Dès que l’activité prend de l’ampleur, d’autres modèles prennent le relais. La SASU ou l’EURL permettent d’inscrire l’activité sous une structure plus robuste, avec une personnalité morale distincte et une limitation de la responsabilité. Contractualiser avec des marques ou des agences d’influence marketing devient plus simple, mais les démarches administratives et les cotisations sociales s’alourdissent. La contrepartie : une crédibilité renforcée et une protection du patrimoine personnel.
Voici un aperçu des principales options :
- Auto-entrepreneur : gestion simplifiée mais seuils de chiffre d’affaires limités
- SASU/EURL : structure plus complexe, dirigeant assimilé salarié ou gérant majoritaire, fiscalité ajustable
- EIRL : séparation des patrimoines professionnel et personnel, peu plébiscité aujourd’hui
Un autre point ne doit pas être négligé : la propriété intellectuelle. Gérer les droits sur les contenus produits, protéger ses marques, respecter le code de la propriété intellectuelle… autant d’enjeux qui comptent pour qui ambitionne de bâtir une activité durable, que l’on débute seul ou épaulé par une agence.

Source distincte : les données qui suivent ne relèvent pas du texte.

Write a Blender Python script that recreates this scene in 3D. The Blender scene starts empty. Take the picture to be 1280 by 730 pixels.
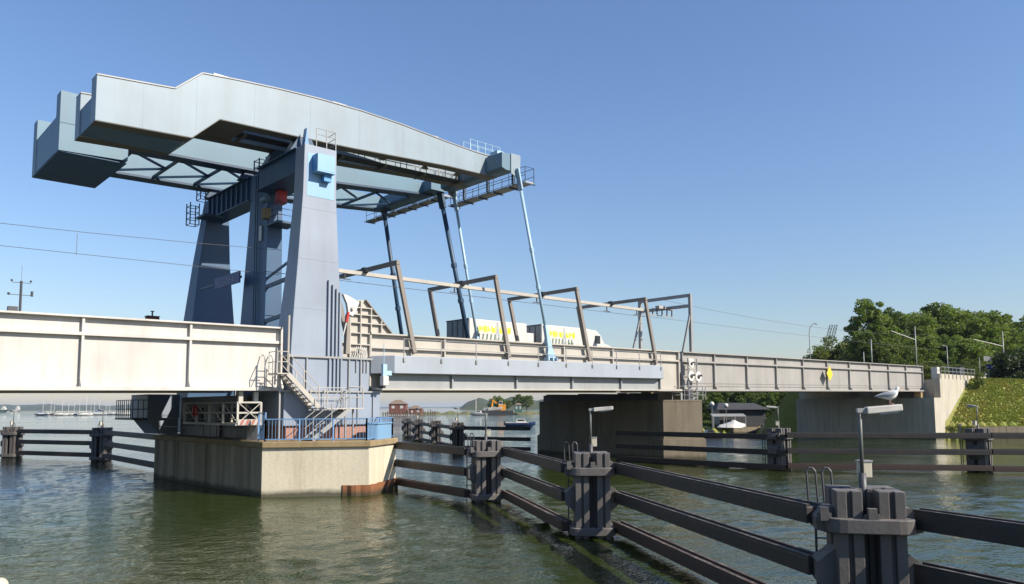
import bpy, math, random
from mathutils import Vector, Matrix
R = math.radians
scene = bpy.context.scene
COL = scene.collection

# ------------------------------------------------------------------ camera
# world: X runs along the bridge, Y across it (away from the viewer), water level z = 0, metres
CAM_H = 4.15
TH = R(47.46); PITCH = math.atan(83/960); ROLL = R(-0.3)
fw = Vector((math.cos(TH), math.sin(TH), 0)); rt = Vector((math.sin(TH), -math.cos(TH), 0))
F = fw*math.cos(PITCH) + Vector((0, 0, math.sin(PITCH)))
U = -fw*math.sin(PITCH) + Vector((0, 0, math.cos(PITCH)))
R2 = rt*math.cos(ROLL) + U*math.sin(ROLL); U2 = -rt*math.sin(ROLL) + U*math.cos(ROLL)
cd = bpy.data.cameras.new('camera'); cam = bpy.data.objects.new('camera', cd); COL.objects.link(cam)
cam.matrix_world = Matrix(((R2.x, U2.x, -F.x, 0), (R2.y, U2.y, -F.y, 0), (R2.z, U2.z, -F.z, CAM_H), (0, 0, 0, 1)))
cd.sensor_width = 36; cd.lens = 27.0; cd.shift_y = 61/1280
cd.clip_start = 0.1; cd.clip_end = 40000
scene.camera = cam

# ------------------------------------------------------------------ sky, sun, exposure
SUN_AZ = R(20)      # from the -Y axis towards +X
SUN_EL = R(37)
sd = Vector((math.sin(SUN_AZ)*math.cos(SUN_EL), -math.cos(SUN_AZ)*math.cos(SUN_EL), math.sin(SUN_EL)))
w = bpy.data.worlds.new('World'); scene.world = w; w.use_nodes = True
nt = w.node_tree; nt.nodes.clear()
sky = nt.nodes.new('ShaderNodeTexSky'); sky.sky_type = 'NISHITA'; sky.sun_disc = False
sky.sun_elevation = SUN_EL; sky.sun_rotation = math.atan2(sd.x, sd.y)
sky.altitude = 0; sky.air_density = 1.5; sky.dust_density = 0.5; sky.ozone_density = 6.0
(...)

L’influence, hier terrain de jeu sans règles, s’impose désormais comme un secteur balisé, où chaque choix, du statut juridique à la gestion des contenus, pèse sur la crédibilité et la pérennité du créateur. Naviguer dans ce paysage demande rigueur, anticipation… et un œil attentif sur la moindre ligne de réglementation. Car dans cet univers, la frontière entre visibilité et responsabilité n’a jamais été aussi nette.